Interest in Joy Division and their late singer, Ian Curtis, seems to be greater than ever. Case in point, two major films that were released a few years ago: 2002's 24 Hour Party People, which focused on the early days of JD's label, Factory Records, and 2007's Control, a biopic about Curtis. Additionally, a full-length documentary about the group was issued the same year as Control, simply titled Joy Division.
Songfacts: How close to the truth were such films as Control and 24 Hour Party People?

Hook: Control and 24HPP are both good films in my opinion, but they are very different. 24HPP is more of a light, good-humored look at Factory Records. It's almost like a comedy at times. There are some inaccuracies in it but it makes for a funny film, and as Tony Wilson said, never let the facts get in the way of a good story!

Control is obviously a lot more serious, and is more of a look at Ian's life. Anton Corbijn who directed Control is a great friend and he was with us at the time, so that film is in turn very accurate.

Quincy Jones signed New Order to his Qwest label in 1985 after the band left Factory Records. Their first Qwest album, Low-Life, was their first to crack the American chart (#94). It was Jones who supervised the 1988 version of "Blue Monday" (remixed by John Potoker), that became the band's biggest UK chart hit (#3) and topped the American Dance chart.
Songfacts: What are some memories of working with Quincy Jones? Why do you think he has such a "magic touch" when it comes to finding musical talent, songwriting, production, etc.?

Hook: Quincy Jones is a remarkable man and we owe him a lot. He took a chance on New Order when some others wouldn't. He is the very definition of a music man - his life revolves around it and he lives for music - so he always has the knack of discovering great talent. He was a pleasure to work with.

Songfacts: I've always enjoyed your bass lines in Joy Division and New Order - who were your influences on bass?

Hook: My two main influences in terms of bass playing were Paul Simonon of the Clash and JJ Burnel from the Stranglers.

Songfacts: Who are some of your favorite songwriters, and why?

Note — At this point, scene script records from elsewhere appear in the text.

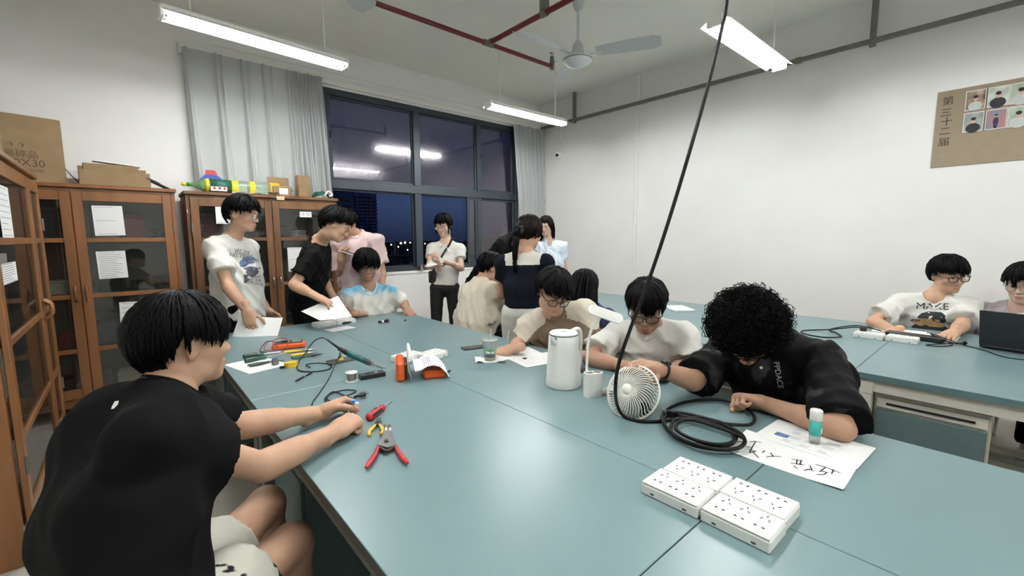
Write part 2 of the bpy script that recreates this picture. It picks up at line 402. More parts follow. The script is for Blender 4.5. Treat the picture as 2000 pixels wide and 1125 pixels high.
# ------------------------------------------------------------------ sprinkler pipes
m_red = mat('red_pipe_paint', (112, 30, 34), 0.5, var=0.12, scale=14)
PZ = 3.22; PY = 3.42
pA = at(953, 85, y=PY); PZ = pA[2]; xe = at(1073, 132, z=PZ)[0]; pt = thing('sprinkler_pipe', 'dark red sprinkler pipe with a branch under the ceiling', 'pipe', (pA[0], PY, PZ))
o_ = (pA[0], PY, PZ)
MB().cyl((-0.6, PY, PZ), (pA[0] - .04, PY, PZ), .02, n=14).build('pipe', m_red, pt, off=o_)
MB().cyl((pA[0] + .04, PY, PZ), (xe, PY, PZ), .02, n=14).build('pipe', m_red, pt, off=o_)
MB().cyl((pA[0], PY - .04, PZ), (pA[0], -2.0, PZ), .022, n=14).build('branch_pipe', m_red, pt, off=o_)
MB().cyl((pA[0] - .05, PY, PZ), (pA[0] + .05, PY, PZ), .028, n=14).cyl((pA[0], PY, PZ), (pA[0], PY - .06, PZ), .03, n=14).build('tee_joint', m_steel, pt, off=o_)
MB().cyl((xe, PY, PZ - .03), (xe, PY, PZ + .1), .022, n=14).cyl((xe, PY, PZ + .02), (xe, PY, PZ + .05), .027, n=8).build('elbow', m_steel, pt, off=o_)
MB().cyl((xe, PY, PZ + .1), (xe, PY, PZ + .13), .013, n=10).lathe([(.0, .13), (.03, .135), (.03, .14), (.0, .145)], 12, (xe, PY, PZ)).build('sprinkler_head', m_chrome, pt, off=o_)
bq = at(1063, 40, x=pA[0])
MB().bx(pA[0] - .03, pA[0] + .03, bq[1] - .03, bq[1] + .03, PZ + .02, CEIL, .004).build('hanger_bracket', m_steel, pt, off=o_)
MB().cyl((pA[0], bq[1] - .03, PZ), (pA[0], bq[1] + .03, PZ), .03, n=14).build('pipe_clamp', m_steel, pt, off=o_)
# ------------------------------------------------------------------ wall conduit
cx = XR - .10; ca = at(1300, 187, x=cx); cz = ca[2]
ct = thing('cable_tray', 'thin grey steel cable tray running along the right wall under the ceiling', 'cable tray', (cx, 2.0, cz)); o_ = (cx, 2.0, cz)
MB().bx(cx - .02, cx + .02, YF + .01, YW - .09, cz - .02, cz + .02, .003).build('rail', m_steel, ct, off=o_)
for px_, py_ in ((1122, 215), (1708, 40)):
    yy = at(px_, py_, x=cx)[1]
    MB().bx(cx - .022, cx + .022, yy - .022, yy + .022, cz - .05, CEIL, .003).build('hanger_bracket', m_steel, ct, off=o_)
yy = at(1560, 117, x=cx)[1]; MB().bx(cx - .025, cx + .025, yy - .03, yy + .03, cz - .025, cz + .025, .003).build('joint_clip', m_steel, ct, off=o_)
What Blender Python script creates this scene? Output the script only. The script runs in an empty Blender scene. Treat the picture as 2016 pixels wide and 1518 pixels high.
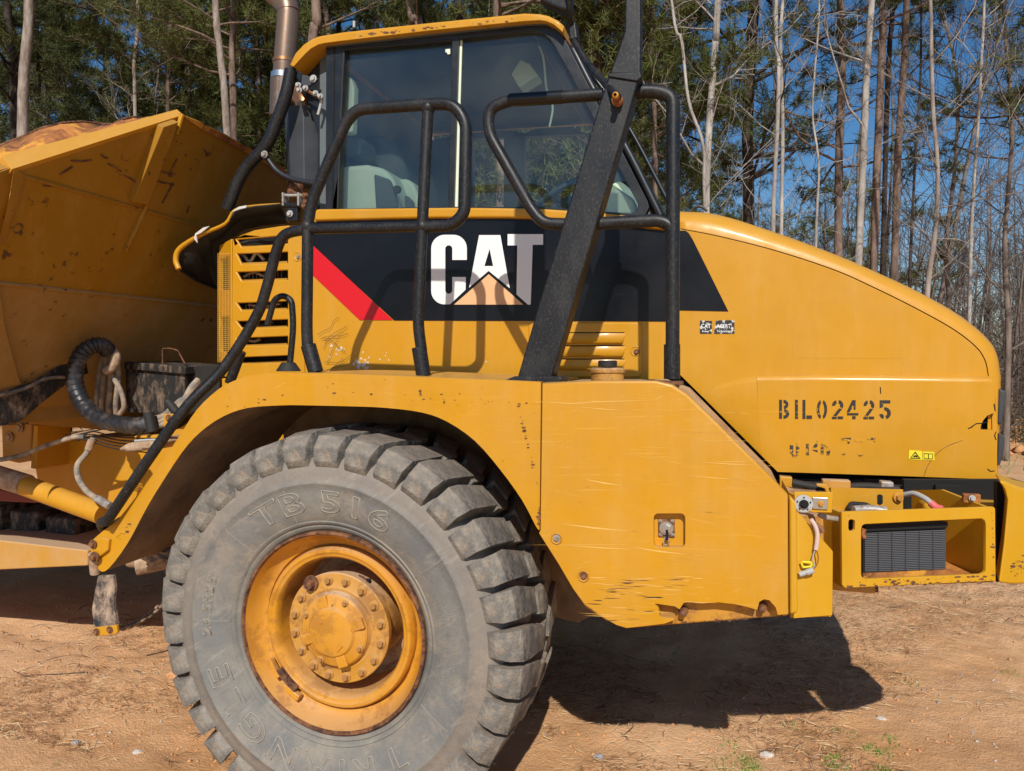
import bpy, bmesh, math, random
import numpy as np
from math import sin, cos, pi, radians, sqrt, atan2
from mathutils import Vector, Matrix, noise

S = bpy.context.scene
COL = S.collection
# ---------------------------------------------------------------- camera
CAM_H = 1.72; YAW = radians(16); PITCH = radians(2.2); FPX = 1398.0
cd = bpy.data.cameras.new('camera'); cam = bpy.data.objects.new('camera', cd); COL.objects.link(cam)
cd.sensor_fit = 'HORIZONTAL'; cd.sensor_width = 36; cd.lens = 36 * FPX / 2016
cd.clip_start = 0.05; cd.clip_end = 800
cam.location = (0, 0, CAM_H); cam.rotation_euler = (pi / 2 - PITCH, 0, YAW)
S.camera = cam
# ---------------------------------------------------------------- world, sun, exposure
SUN_TRAVEL = Vector((-0.245, 1.0, -0.86)).normalized()
w = bpy.data.worlds.new("World"); S.world = w; w.use_nodes = True
nt = w.node_tree; nt.nodes.clear()
sky = nt.nodes.new('ShaderNodeTexSky'); sky.sky_type = 'NISHITA'; sky.sun_disc = False
sky.sun_elevation = math.asin(-SUN_TRAVEL.z)
sky.sun_rotation = atan2(-SUN_TRAVEL.x, -SUN_TRAVEL.y)
sky.air_density = 1.0; sky.dust_density = 0.4; sky.ozone_density = 2.2; sky.altitude = 300
bg = nt.nodes.new('ShaderNodeBackground'); bg.inputs[1].default_value = 0.098
wo = nt.nodes.new('ShaderNodeOutputWorld')
hs = nt.nodes.new('ShaderNodeHueSaturation'); hs.inputs['Saturation'].default_value = 1.32
nt.links.new(sky.outputs[0], hs.inputs['Color']); nt.links.new(hs.outputs[0], bg.inputs[0]); nt.links.new(bg.outputs[0], wo.inputs[0])
sd = bpy.data.lights.new('sun', 'SUN'); sun = bpy.data.objects.new('sun', sd); COL.objects.link(sun)
sd.energy = 4.4; sd.angle = radians(0.53); sd.color = (1.0, 0.95, 0.87)
sun.rotation_euler = SUN_TRAVEL.to_track_quat('-Z', 'Y').to_euler(); sun.location = (2, -8, 9)
S.view_settings.view_transform = 'Standard'; S.view_settings.look = 'None'
S.view_settings.exposure = 0; S.view_settings.gamma = 1; S.view_settings.use_curve_mapping = False
S.render.engine = 'CYCLES'
S.cycles.max_bounces = 8; S.cycles.transparent_max_bounces = 12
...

In 2011, Peter was joined by Moby and Perry Farrell at a Peter Hook & the Light performance in Los Angeles, and ten years earlier, Billy Corgan toured with New Order (when Hook was still a member) as a guitarist.
Hook: I have been fortunate enough to work with two of them for most of my career in Ian Curtis and Bernard Sumner. Myself and Bernard have our problems now but I will never let that cloud my view of him as a fantastic musician. I have a lot of respect for the other people that I have worked with in my career too, like Moby, Billy Corgan and Perry Farrell.

Songfacts: Would you ever consider reuniting with New Order?

Hook: Unfortunately I think it has come too far now. Too much has been said and done for us to reconcile. It is a great shame how it has come to this but that's the way it is I'm afraid. It would be nice to just be able to wish each other well and move on but the others seem intent on carrying on the arguing.